------ EXTRACTED RECORDS

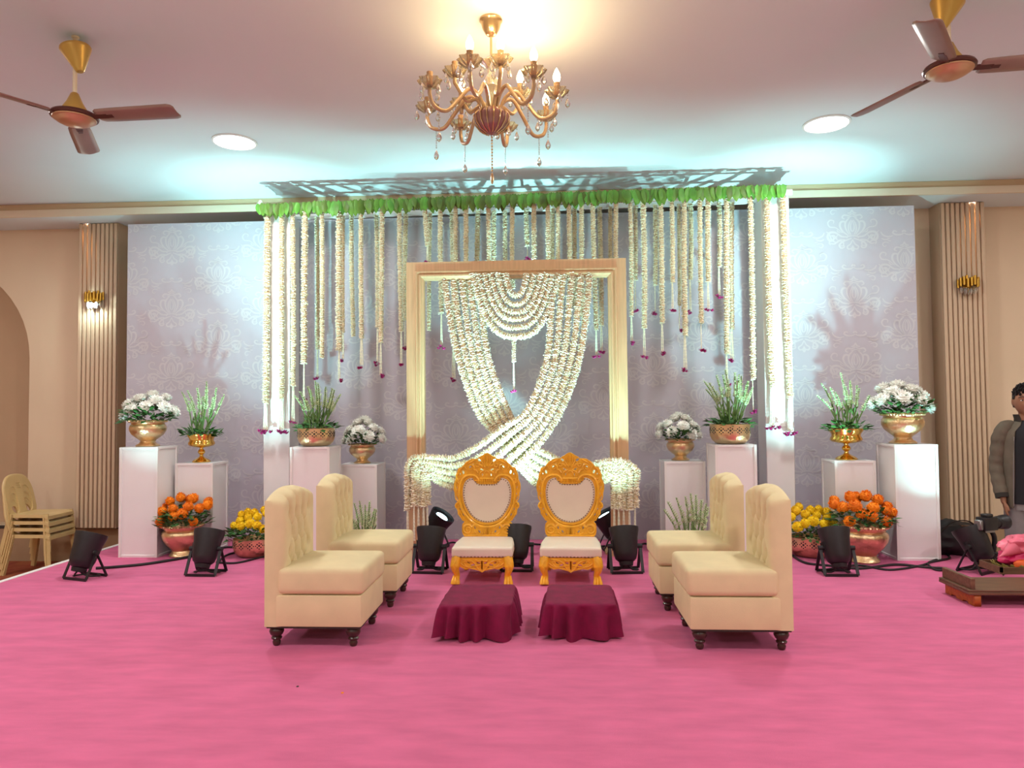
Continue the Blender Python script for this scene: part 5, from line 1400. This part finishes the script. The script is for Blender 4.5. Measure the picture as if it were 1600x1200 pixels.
for s in (-1, 1):
    c = catmull([sc(s * .085, .012, 1.452), sc(s * .150, .008, 1.428), sc(s * .205, .005, 1.36), sc(s * .228, .012, 1.24), sc(s * .242, .02, 1.12), sc(s * .236, -.012, 1.0), sc(s * .222, -.045, .895)], 8); n = len(c)
    rs = [(.034 + .034 * min(1, i / 8) - .018 * (i / n) + .003 * math.sin(i * 1.15) * (i > n * .3)) * S for i in range(n)]
    sl = MB().tube(c, rs, 18).build('sleeve', M['jacket'], jk)
    MB().tube([sc(s * .2235, -.042, .905), sc(s * .219, -.052, .872)], .050 * S, 18).build('cuff', M['collar'], sl)
MB().tube([sc(0, 0, .83), sc(0, 0, 1.1), sc(0, .0, 1.3), sc(0, .004, 1.41), sc(0, .008, 1.46), sc(0, .010, 1.485)], [.158 * S, .152 * S, .158 * S, .138 * S, .088 * S, .064 * S], 36, flat=.80).build('shirt', M['shirt'], pe)
tq = MB()
tq.tube([sc(0, 0, .78), sc(0, 0, .86), sc(0, 0, .92)], [.150 * S, .153 * S, .150 * S], 32, flat=.78)
for s in (-1, 1): tq.tube(catmull([sc(s * .075, 0, .86), sc(s * .092, 0, .74), sc(s * .10, -.008, .50), sc(s * .105, .01, .28), sc(s * .106, .012, .06)], 6), [(.098 - .030 * i / 24) * S for i in range(25)], 22)
tq.build('trousers', M['trousers'], pe)
for s in (-1, 1):
    mb = MB(); mb.tube(catmull([sc(s * .108, .055, .050), sc(s * .11, .0, .052), sc(s * .112, -.08, .045), sc(s * .116, -.165, .032)], 5), [.036 * S] + [.050 * S] * 8 + [.048 * S] * 4 + [.044 * S, .034 * S, .016 * S], 14, flat=.8)
    mb.v = [(x, y, max(z, .001)) for x, y, z in mb.v]; mb.build('shoe', M['rubber'], pe)

# small stain flecks and a stray petal on the carpet
for i, (px, py, r, m, lab) in enumerate(((535, 1083, .008, 'orange', 'single stray orange marigold petal on the empty carpet'), (465, 1073, .007, 'dark', 'tiny dark scrap on the carpet left of the stray orange petal'))):
    q = F(px, py); o = MB().lathe([(0, .001), (r, .001), (r * .7, .004), (0, .005)], 7).build('petal' if i == 0 else 'paper_scrap', M[m], None)
    o.location = (q.x, q.y, 0); setp(o, lab, 'petal' if i == 0 else 'scrap')
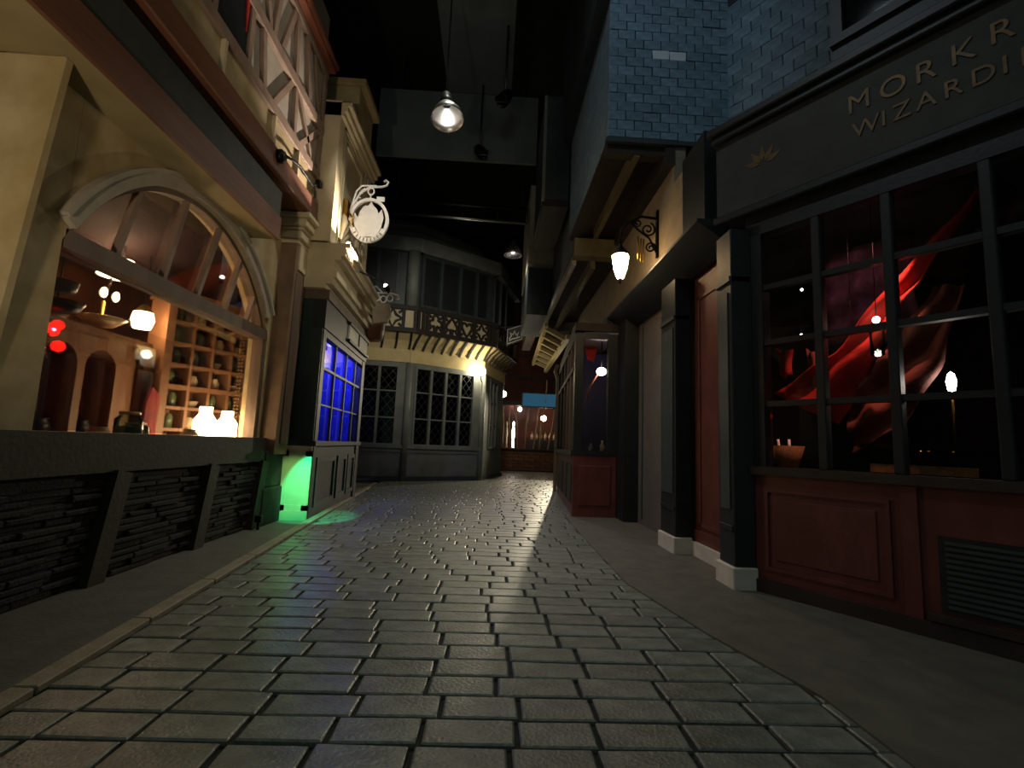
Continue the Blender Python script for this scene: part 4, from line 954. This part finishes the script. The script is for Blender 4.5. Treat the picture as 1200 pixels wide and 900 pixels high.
obj('rear_beam', MB().bar((1.78, 8.95, 4.68), (1.74, 14.8, 4.68), .09, .2), BEAMG, BH)
obj('edge_beam', MB().bar((1.42, 8.95, 4.72), (1.38, 14.8, 4.72), .08, .16), PLAST, BH)
obj('rear_wall', MB().box((1.46, 9.3, 4.9), (2.4, 14.8, 7.5)), GREYWALL, BH)
# lantern on its scroll bracket
LT = thing('scroll_wall_lantern', 'glowing glass lantern on a curly black iron bracket above the black canopy', 'lantern', (2.25, 6.65, 4.0), world=True)
yl = 6.65
bk_ = MB().bar((2.235, yl, 3.92), (2.235, yl, 4.62), .06, .03, (1,0,0))
bk_.tube([(2.23, yl, 4.5), (2.0, yl, 4.52), (1.8, yl, 4.4), (1.72, yl, 4.3), (1.71, yl, 4.1)], .02, 8)
def spiral(cx, cz, r, a0, turns, sgn=1): return [(cx+r*(1-.8*i/24)*cos(a0+sgn*turns*2*pi*i/24), yl, cz+r*(1-.8*i/24)*sin(a0+sgn*turns*2*pi*i/24)) for i in range(25)]
bk_.tube(spiral(2.14, 4.06, .08, 0, 1.6), .013, 6).tube(spiral(2.1, 4.33, .11, 1.2, 1.6, -1), .013, 6).tube(spiral(1.95, 4.42, .07, 2.0, 1.5), .012, 6).tube([(2.22, yl, 4.0), (2.12, yl, 4.2), (1.98, yl, 4.3), (1.85, yl, 4.42)], .015, 6)
obj('bracket', bk_, IRON, LT)
for k, (dx, dz) in enumerate([(2.04, 3.98), (2.0, 3.99), (1.96, 4.02)]): obj('pendant_drop', MB().tube([(dx, yl, dz+.2), (dx, yl, dz-.14)], .012, 6), BRASS, LT)
obj('lantern_glass', MB().lathe([(.001,3.58),(.05,3.59),(.095,3.72),(.12,3.88),(.122,3.92),(.001,3.925)], (1.71, yl, 0), 8), LAMPX, LT)
obj('lantern_cap', MB().lathe([(.13,3.925),(.135,3.94),(.09,3.98),(.03,4.06),(.012,4.1),(.001,4.12)], (1.71, yl, 0), 8), IRON, LT)
obj('finial', MB().lathe([(.001,3.5),(.02,3.53),(.012,3.56),(.03,3.585),(.001,3.59)], (1.71, yl, 0), 8), IRON, LT)
for k in range(4):
    a = k*pi/2+pi/4; obj('cage_bar', MB().tube([(1.71+.05*cos(a), yl+.05*sin(a), 3.585), (1.71+.1*cos(a), yl+.1*sin(a), 3.72), (1.71+.127*cos(a), yl+.127*sin(a), 3.93)], .006, 5), IRON, LT)
point('lantern_light', (1.71, 6.65, 3.8), 16, (1.0, .56, .22), .04)

# ------------------------------------------------------------------ the glazed red booth and what follows on the right
BO = thing('glazed_red_shop', 'narrow dark red shop with tall panes at the right, beyond the grey door', 'shop', (1.85, 11.0, 0), world=True)
obj('front_riser', MB().box((1.48, 8.86, -.02), (2.25, 8.96, 1.08)), REDP, BO)
obj('front_panel', MB().box((1.58, 8.845, .2), (2.15, 8.86, .9)), REDP, BO, bevel=.01)
bf = MB().box((1.47, 8.85, 1.08), (1.62, 8.98, 3.3)).box((2.08, 8.85, 1.08), (2.25, 8.98, 3.3)).box((1.62, 8.85, 3.2), (2.08, 8.98, 3.32)).box((1.62, 8.84, 1.08), (2.08, 8.98, 1.16))
bfr = obj('window_frame', bf, BLACKP, BO)
obj('pane', MB().box((1.62, 8.92, 1.16), (2.08, 8.925, 3.2)), PANE, bfr)
BX = lambda y: 1.48+.075*(y-8.86)
def bb(mb, y0, y1, z0, z1, d0, d1): return mb.prism([(BX(y0)-d1,y0),(BX(y0)-d0,y0),(BX(y1)-d0,y1),(BX(y1)-d1,y1)], 'z', z0, z1)
mb = MB(); bb(mb, 8.96, 13.6, -.02, 1.08, -.12, 0); br_ = obj('side_riser', mb, REDP, BO)
for a, b in ((9.1, 10.0), (10.15, 11.2), (11.4, 13.4)):
    mb = MB(); bb(mb, a, b, .2, .9, 0, .015); obj('side_panel', mb, DKBROWN, br_)
sf = MB(); bb(sf, 8.96, 13.6, 3.2, 3.35, -.12, .02); bb(sf, 8.96, 13.6, 2.62, 2.7, -.08, .03); bb(sf, 8.96, 13.6, 1.06, 1.16, -.12, .04)
sfr = obj('side_frame', sf, DKBROWN, BO)
yss = [8.98, 9.7, 10.5, 11.4, 12.5, 13.6]
for y in yss[1:]: mb = MB(); bb(mb, y-.05, y+.05, 1.1, 3.2, -.1, .02); obj('side_mullion', mb, TIMBER, sfr)
for a, b in zip(yss[:-1], yss[1:]):
    for z0, z1 in ((1.16, 2.62), (2.7, 3.2)): mb = MB(); bb(mb, a+.05, b-.05, z0, z1, -.05, -.045); obj('pane', mb, PANE, sfr)
obj('shop_top', MB().prism([(1.46,8.85),(2.3,8.85),(2.6,13.6),(BX(13.6),13.6)], 'z', 3.35, 3.5), DKBROWN, BO)
obj('drain_pipe', MB().tube([(1.78, 13.7, 3.5), (1.72, 13.7, 3.3), (1.8, 13.72, 3.1), (1.8, 13.72, 0)], .05, 8), CREAM, BO)
struct('wall_booth', MB().box((1.85, 11.0, -.02), (3.4, 11.08, 3.34)).box((3.4, 8.9, -.02), (3.5, 13.6, 3.34)), NAVY)
struct('floor', MB().box((1.62, 8.98, .0), (2.0, 9.0, .02)), DKINT)
BL = thing('booth_lamp', 'bright pinkish lamp behind the front pane of the narrow red shop', 'lamp', (2.1, 9.6, 2.6), world=True)
obj('globe', MB().ball((2.12, 9.6, 2.72), .1, 12, .8), LAMPC, BL); obj('cord', MB().tube([(2.12, 9.6, 2.8), (2.12, 9.6, 3.4)], .01, 5), IRON, BL)
obj('arm', MB().tube([(2.06, 9.6, 2.68), (1.9, 9.65, 2.4), (1.85, 9.7, 2.1)], .015, 6), COPPER, BL)
single('red_pennant', MB().prism([(1.72,3.15),(1.98,3.15),(1.9,2.85),(1.78,2.9)], 'y', 9.3, 9.31), REDCL, 'red pennant hanging high in the front pane of the narrow red shop', 'pennant', None, (1.85, 9.3, 3.0))
DS = thing('display_counter', 'dark counter inside the narrow red shop', 'counter', (2.2, 9.5, 0), world=True)
obj('body', MB().box((1.75, 9.1, 0), (2.6, 9.8, 1.1)), IRON, DS)
for k, (x, h, l) in enumerate([(1.86, .2, 'slim grey bottle on the left of the counter in the narrow red shop'), (2.07, .26, 'white bottle on the right of the counter in the narrow red shop')]):
    single('bottle', MB().lathe([(.001,0),(.04,0),(.045,h*.6),(.02,h*.8),(.02,h),(.001,h)], (x, 9.2, 1.1), 12), CERAM if k else GREYWALL, l, 'bottle', 'bottles in the narrow red shop', (x, 9.2, 1.1))
point('booth_light', (2.12, 9.6, 2.72), 7, (1.0, .6, .62), .04)
point('booth_blue', (2.6, 10.4, 3.2), .7, (.3, .3, 1.0), .03)

# houses beyond on the right: dark bay, grey block, ochre rafters
TB = thing('dark_bay_house', 'tall grey house with a dark box bay and a plaster block beyond the slate oriel', 'house', (1.2, 11.5, 5.0), world=True)
obj('dark_bay', MB().box((.82, 9.4, 6.15), (1.34, 11.4, 8.4)), CHAR, TB)
obj('bay_underside', MB().prism([(.82,9.4),(1.34,9.4),(1.34,11.6),(.86,11.6)], 'z', 6.0, 6.15), DKBROWN, TB)
obj('bay_edge', MB().box((.8, 9.38, 6.1), (.86, 9.44, 8.4)), GREYWALL, TB)
obj('plaster_block', MB().box((.78, 12.6, 6.0), (1.45, 15.5, 8.2)), PLAST, TB)
obj('lower_block', MB().box((.8, 12.9, 4.7), (1.42, 15.6, 6.0)), CHAR, TB)
obj('far_wall', MB().box((1.05, 15.65, 4.9), (1.36, 19.0, 7.0)), TIMBER, TB)
RF_ = thing('rafter_jetty', 'small ochre jetty of open rafters over the far right shop', 'jetty', (1.8, 16.0, 4.4), world=True)
for k in range(7):
    y = 14.0+k*.85; obj('rafter', MB().bar((1.42+.02*k, y, 4.62-.02*k), (2.05, y, 4.3), .16, .12), CREAMW, RF_)
obj('outer_rail', MB().bar((1.42, 13.6, 4.66), (1.56, 19.6, 4.5), .1, .16), CREAMW, RF_)
obj('inner_rail', MB().bar((2.05, 13.6, 4.3), (2.05, 19.4, 4.2), .12, .14), CREAMW, RF_)
obj('deck', MB().prism([(1.4,13.6),(2.3,13.6),(2.3,19.6),(1.55,19.6)], 'z', 4.72, 4.8), DKBROWN, RF_)
OW = thing('ochre_side_house', 'plain house under the open rafters at the far right', 'house', (2.4, 17.0, 0), world=True)
obj('house_wall', MB().box((2.6, 13.8, -.02), (2.9, 17.5, 4.2)), DKBROWN, OW)
obj('base_board', MB().box((2.56, 13.8, -.02), (2.6, 17.5, .5)), REDP, OW)

# ------------------------------------------------------------------ the red lit bar that closes the street
FB = thing('far_bar_front', 'brown brick bar front with slanting pale posts glowing red at the street end', 'bar', (1.8, 24.0, 0), world=True)
obj('brick_backing', MB().box((-1.5, 24.02, -.02), (4.5, 24.3, .98)), MORTAR, FB)
rng = random.Random(17); bm_ = [MB().add(*chamfer_box(.5, .14, .05, .012, .008, rng)).mesh('brick', BRICKB) for i in range(5)]
z = .03; k = 0
while z < .95:
    x = -.2-(.25 if k % 2 else 0)
    while x < 3.6: piece('brick', rng.choice(bm_), FB, (x+.25-1.8, -.01+rng.uniform(-.01,.01), z+.07), (pi/2, 0, 0)); x += .52
    z += .155; k += 1
obj('counter_top', MB().box((-1.5, 23.9, .98), (4.5, 24.6, 1.06)), DKBROWN, FB)
for k, (a, b) in enumerate([(.55,.5), (1.0,.8), (1.3,1.05), (1.65,1.8), (2.05,2.25), (2.35,2.55), (2.75,3.05), (3.2,3.3)]):
    obj('slanting_post', MB().tube([(a, 23.98, 1.06), ((a+b)/2+.05*(-1)**k, 23.98, 2.2), (b, 23.98, 3.2)], .035, 7), CERAM, FB)
obj('head_beam', MB().box((-1.5, 23.9, 3.15), (4.5, 24.3, 3.35)), DKBROWN, FB)
obj('upper_wall', MB().box((-1.5, 24.0, 3.35), (4.5, 24.3, 9.0)), BRICKRED, FB)
for zz in (4.5, 5.6): obj('wall_rail', MB().box((-1.5, 23.95, zz), (4.5, 24.0, zz+.12)), DKBROWN, FB)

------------

◆ **WHAT YOU HAVE TO DO**
Give again, exactly, the lines from the start of the data through the one holding "mb.v = [(x, y, max(z, .001))"; omit the pictures.

◆ **PROBLEM SOLUTION**
Continue the Blender Python script for this scene: part 5, from line 1400. This part finishes the script. The script is for Blender 4.5. Measure the picture as if it were 1600x1200 pixels.
for s in (-1, 1):
    c = catmull([sc(s * .085, .012, 1.452), sc(s * .150, .008, 1.428), sc(s * .205, .005, 1.36), sc(s * .228, .012, 1.24), sc(s * .242, .02, 1.12), sc(s * .236, -.012, 1.0), sc(s * .222, -.045, .895)], 8); n = len(c)
    rs = [(.034 + .034 * min(1, i / 8) - .018 * (i / n) + .003 * math.sin(i * 1.15) * (i > n * .3)) * S for i in range(n)]
    sl = MB().tube(c, rs, 18).build('sleeve', M['jacket'], jk)
    MB().tube([sc(s * .2235, -.042, .905), sc(s * .219, -.052, .872)], .050 * S, 18).build('cuff', M['collar'], sl)
MB().tube([sc(0, 0, .83), sc(0, 0, 1.1), sc(0, .0, 1.3), sc(0, .004, 1.41), sc(0, .008, 1.46), sc(0, .010, 1.485)], [.158 * S, .152 * S, .158 * S, .138 * S, .088 * S, .064 * S], 36, flat=.80).build('shirt', M['shirt'], pe)
tq = MB()
tq.tube([sc(0, 0, .78), sc(0, 0, .86), sc(0, 0, .92)], [.150 * S, .153 * S, .150 * S], 32, flat=.78)
for s in (-1, 1): tq.tube(catmull([sc(s * .075, 0, .86), sc(s * .092, 0, .74), sc(s * .10, -.008, .50), sc(s * .105, .01, .28), sc(s * .106, .012, .06)], 6), [(.098 - .030 * i / 24) * S for i in range(25)], 22)
tq.build('trousers', M['trousers'], pe)
for s in (-1, 1):
    mb = MB(); mb.tube(catmull([sc(s * .108, .055, .050), sc(s * .11, .0, .052), sc(s * .112, -.08, .045), sc(s * .116, -.165, .032)], 5), [.036 * S] + [.050 * S] * 8 + [.048 * S] * 4 + [.044 * S, .034 * S, .016 * S], 14, flat=.8)
    mb.v = [(x, y, max(z, .001)) for x, y, z in mb.v]; mb.build('shoe', M['rubber'], pe)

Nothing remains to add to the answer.